Language: Spanish
Jane Eyre translation: 1974
Born into a family of day labourers from Caudete, to illiterate parents. At his mother’s insistence he was educated from the age of three in the school of the ‘Onion’, where they recited prayers and letters of the alphabet; at six he went to the school of the Carmelite friars, which would mark him for life, but he had to leave to help his family economically. At this early age, as well as accompanying his father to work in the vineyards, he wrote and read letters to order. In 1912 he attended a Salesian school, where he would officiate as a student and professor for the next decade, finally deciding not to become a priest.
In 1926 he returned to Caudete where he established a private school as well as undertaking other work in notaries and unions. He was editor of the weekly El Ideal Caudetano and elected council member of Caudete. Between 1930 and 1934 he was appointed master in Gran Canaria and then in other Spanish towns.

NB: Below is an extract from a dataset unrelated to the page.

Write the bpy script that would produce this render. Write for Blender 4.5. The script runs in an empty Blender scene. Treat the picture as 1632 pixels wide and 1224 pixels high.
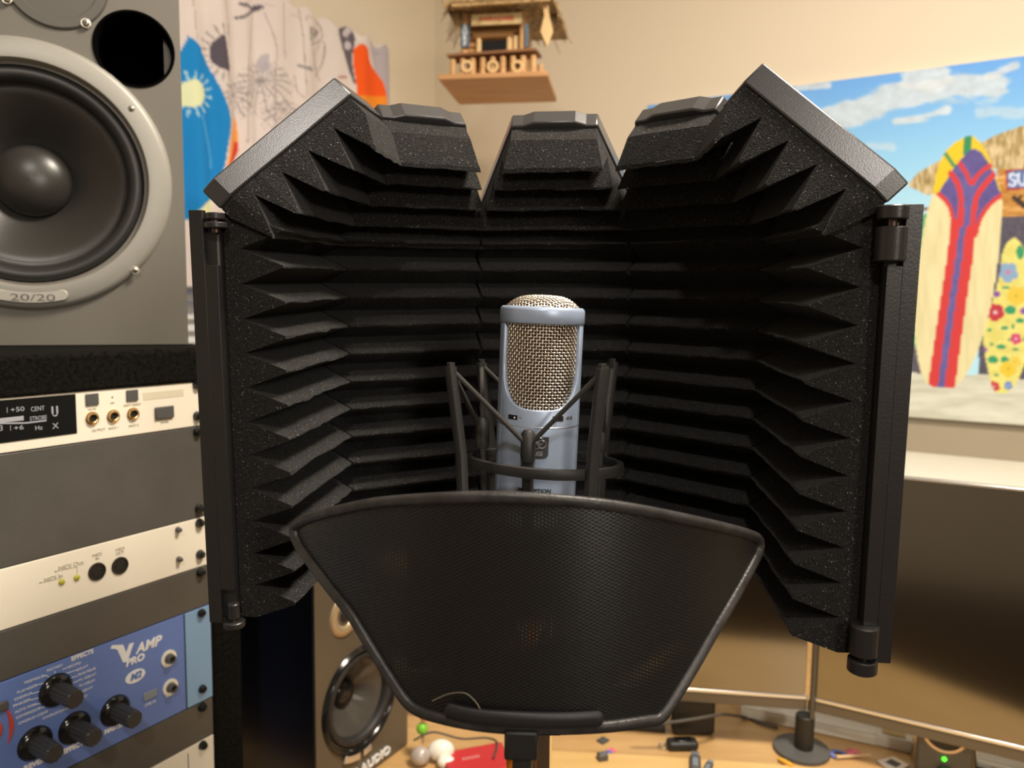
import bpy, bmesh, math, random
import numpy as np
from math import sin, cos, tan, pi, radians as R_
from mathutils import Vector as V, Matrix as M

# ------------------------------------------------------------------ camera, light, exposure
SC = bpy.context.scene
COL = SC.collection
random.seed(4)
FPX, PITCH, ROLL, CZ = 1233.0, R_(5.5), R_(0.7), 1.34
cam = bpy.data.cameras.new('camera')
cam.sensor_width = 36.0
cam.lens = FPX / 1632 * 36.0
cam.clip_start = 0.02
cam.dof.use_dof = True
cam.dof.focus_distance = 0.47
cam.dof.aperture_fstop = 8.5
camo = bpy.data.objects.new('camera', cam)
COL.objects.link(camo)
camo.matrix_world = M.Translation((0, 0, CZ)) @ M.Rotation(pi / 2 - PITCH, 4, 'X') @ M.Rotation(ROLL, 4, 'Z')
SC.camera = camo
SC.view_settings.view_transform = 'Standard'
SC.view_settings.look = 'None'
SC.view_settings.gamma = 1.0
SC.view_settings.exposure = 0.0
SC.view_settings.use_curve_mapping = False

wd = bpy.data.worlds.new('evening_sky')
SC.world = wd
wd.use_nodes = True
wd.node_tree.nodes['Background'].inputs[0].default_value = (0.25, 0.38, 0.75, 1)
wd.node_tree.nodes['Background'].inputs[1].default_value = 0.9


def area(name, loc, target, size, power, color, sizey=None):
    l = bpy.data.lights.new(name, 'AREA')
    l.energy = power
    l.color = color
    l.shape = 'RECTANGLE' if sizey else 'DISK'
    l.size = size
    if sizey:
        l.size_y = sizey
    o = bpy.data.objects.new(name, l)
    COL.objects.link(o)
    o.location = loc
    o.rotation_euler = (V(target) - V(loc)).to_track_quat('-Z', 'Y').to_euler()
    return o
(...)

After the Civil War he returned to Caudete where he began again as a school teacher. It is then that, obliged by his economic situation, he began to translate commissions from Ediciones Paulinas from the French and the Italian, including several ascetic and apostolate books (he also wrote biographies commissioned by the same publisher: Blanca de Castilla, Pope John XXIII).
In addition to Jane Eyre, his abbreviated versions of English works include titles such as Uncle Tom’s Cabin and Robinson Crusoe. He was a regular contributor to the magazine Moros y Cristianos. His most important work would be a History of Caudete, a town where there is today a street that bears his name.